The new study addresses a foundational question in zooarchaeology: Were early hominids the hunters or the hunted? “The Siegsdorf findings provide the earliest concrete evidence of humans hunting down the formidable lion, the ultimate hunter of the animal kingdom,” said Gabriele Russo, a doctoral candidate in zooarchaeology at the University of Tübingen and the first author of the paper.

“This discovery helps to reshape our understanding of other human species’ capabilities and challenges preconceived notions about Neanderthals.”

As recently as the 1990s, Neanderthals were judged by scholars to be rock-brained scavengers too helpless to hunt on their own. Based partly on the absence of upper limb bones dug up at Neanderthal campsites, the consensus was that they eked by on the less meaty leftovers of other carnivores. But a reappraisal of the evidence showed that the bones that were supposedly missing had been shattered by the group to get at the marrow.

Neanderthals are now thought to have been more sophisticated and multitalented than imagined.

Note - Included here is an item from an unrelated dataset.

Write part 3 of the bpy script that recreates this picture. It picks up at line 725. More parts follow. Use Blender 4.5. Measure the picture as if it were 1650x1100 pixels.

Evidence is mounting that they used a complex language and even, considering the ritual interment of their dead, some form of spirituality. They made sticky pitches to secure their spear points by heating birch bark; stalked bison, wild cattle, and straight-tusked elephants, and ambushed hibernating cave bears as the animals woke from their annual slumber.

Until now, no study had demonstrated that Neanderthals intentionally hunted large beasts of prey, much less cave lions, apex predators that ranged widely across northern Eurasia and Alaska from 370,000 B.C. to 10,000 B.C.

“We have very early indirect evidence of hunting of non-predators, although there is some debate about what constitutes hunting and when,” said Annemieke Milks, an archaeologist at the University of Reading who collaborated on the paper.